KK

 

Batailles choisies #453

Pouffer de rire avec ses enfants alors qu’on vient de se fâcher très fort : bienvenue dans ma vie de mère. 🏃💨


 

J’en ai marre, marre, marre! Ça suffit! J’ai dit :ça suffit! Je suis fatiguée de devoir vous répéter quinze fois les choses! Tous les soirs, c’est pareil, tous les soirs, c’est pareil, tous les soirs, je dois vous dire qu’il faut vous mettre en pyjama, vous mettre en pyjama, vous mettre en pyjama, j’en ai marre, marre, marre!

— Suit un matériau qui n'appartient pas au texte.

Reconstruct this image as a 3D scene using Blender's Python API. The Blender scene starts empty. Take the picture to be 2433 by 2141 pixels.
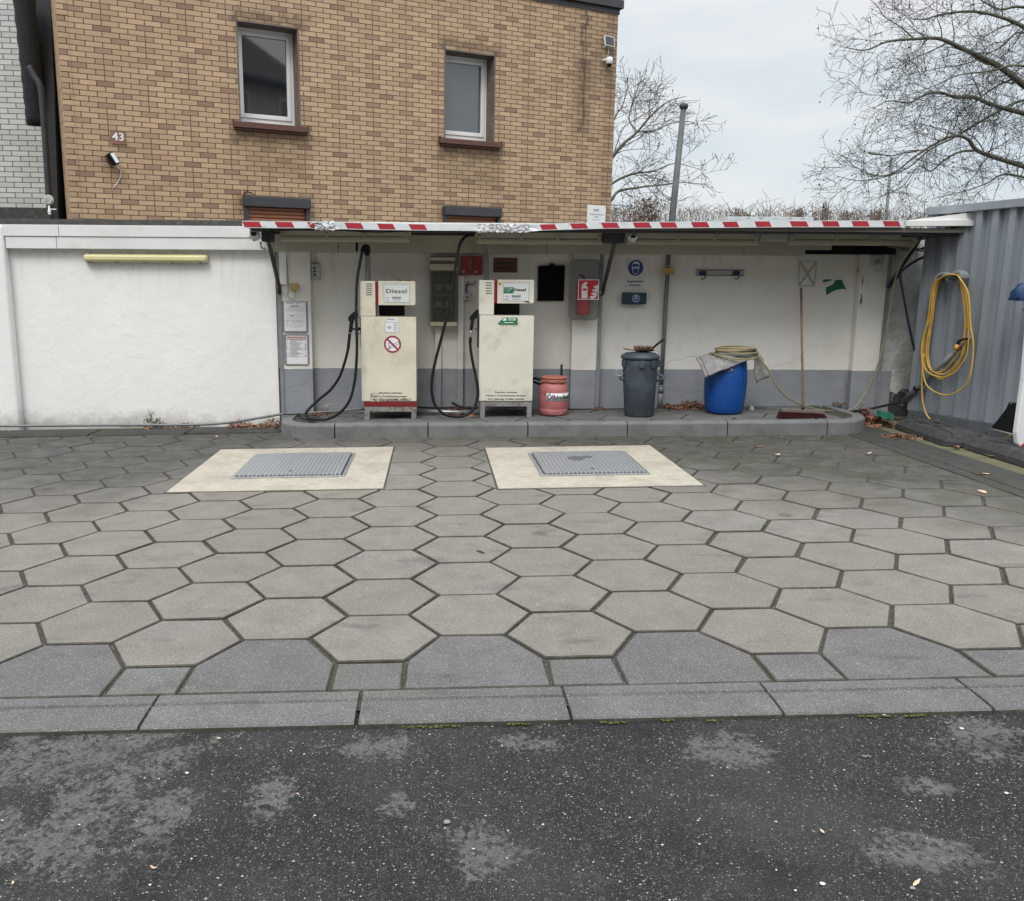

Un silence tombe dans la chambre des grands. Le mobile à montgolfières, les autocollants de de camions et tous les dessins colorés et appliqués dont Grand adore décorer ses murs, semblent baisser la tête, penauds comme mes garçons. Je me sens toujours coupable de me fâcher mais j’avoue que ce soir, je trouve ma gronderie parfaitement justifiée. Y a-t-il pire moment pour son amour maternel que la sortie du bain? Quand je n’ai qu’une envie, qu’on passe au moment calme, à la lecture, au coucher et que mes enfants décident, eux, que c’est le meilleur moment pour faire des courses-poursuites tout nus, pour tenter des acrobaties sur les lits, pour se chamailler aux cris de popotin-caca-prout-pipi? Y a-t-il pire que les contorsions auxquelles je m’astreins pour arriver à enfiler une jambe de pantalon de pyjama sur Milieu pendant qu’il gigote, pour enfiler l’autre jambe sans succès et l’enfiler dans la première jambe et enlever la deuxième jambe de la première en criant “mais arrête de bouger”? Y a-t-il plus insupportable que la période pipi-caca-prout de mes garçons, période à la longévité exceptionnelle? À peine le silence installé que les garçons repartent de plus belle:

- Caca! Milieu, tu es popo!

- Grand, toi caca, toi popo-caca!

- Les garçons, on arrête!

- On arrête le caca, ou on arrête le popo, Maman?

- Maman est caca-pipi!

Leur hilarité est de courte durée car ma durite est déjà bien fondue: 

- Marre, marre, marre, arrêtez ça tout de suite, vos cacas, pipis, popos, là, je n’en peux plus!

Les garçons se calment tout de suite. Je me suis fait entendre. Enfin. Ça ne tiendra pas jusqu’à demain, mais au moins pour ce soir, je peux dire bonne nuit à Caca, Pipi et Prout. D’ailleurs, je retrouve mes garçons, mes doux garçons qui, dès que ma voix est revenue à la normale, ont échangé un clin d’œil complice et sont allés chercher, sur la petite table bleue dans la pièce voisine, des dessins qu’ils faisaient avec application un peu plus tôt dans la soirée. Grand s’était même écrié, alors que je passais non loin: “Regarde pas, Maman, c’est une surprise!”

Mes deux garçons sont donc allés chercher leurs œuvres qu’ils me tendent fièrement en revenant. Ils sont bien beaux, ces dessins, pleins de couleurs, de bonne volonté, de mignonnerie, pleins aussi de lettres, de petits mots que mon aîné, heureux élève de CP, adore écrire dans toutes ses productions. Avant d’avoir regardé de près, je suis déjà toute réconciliée avec mes idiots de fils. Je m’ébahis devant tant d’application, de créativité, d’inventivité: mes garçons ont tracé le contour de leurs mains au feutre noir et ont peint l’intérieur des silhouettes aux couleurs de l’arc en ciel. C’est drôlement joli! Et toi, Milieu, tu as mis tes deux mains! Et ici, dans le pouce, tu as dessiné une étoile, whaou! Et toi, Grand? 

Dans son œuvre, faite avec concentration et désir de bien faire, sur ce dessin dans les tons verts et jaunes, Grand a écrit, avec beaucoup d’application, entre deux lignes bien droites qu’il a tracées à la règle, dans le pouce, le petit doigt, et surtout le majeur, fier comme un coq et droit dans ses bottes, de sa meilleure écriture, “PIPI”, “PROUT” et “KK”.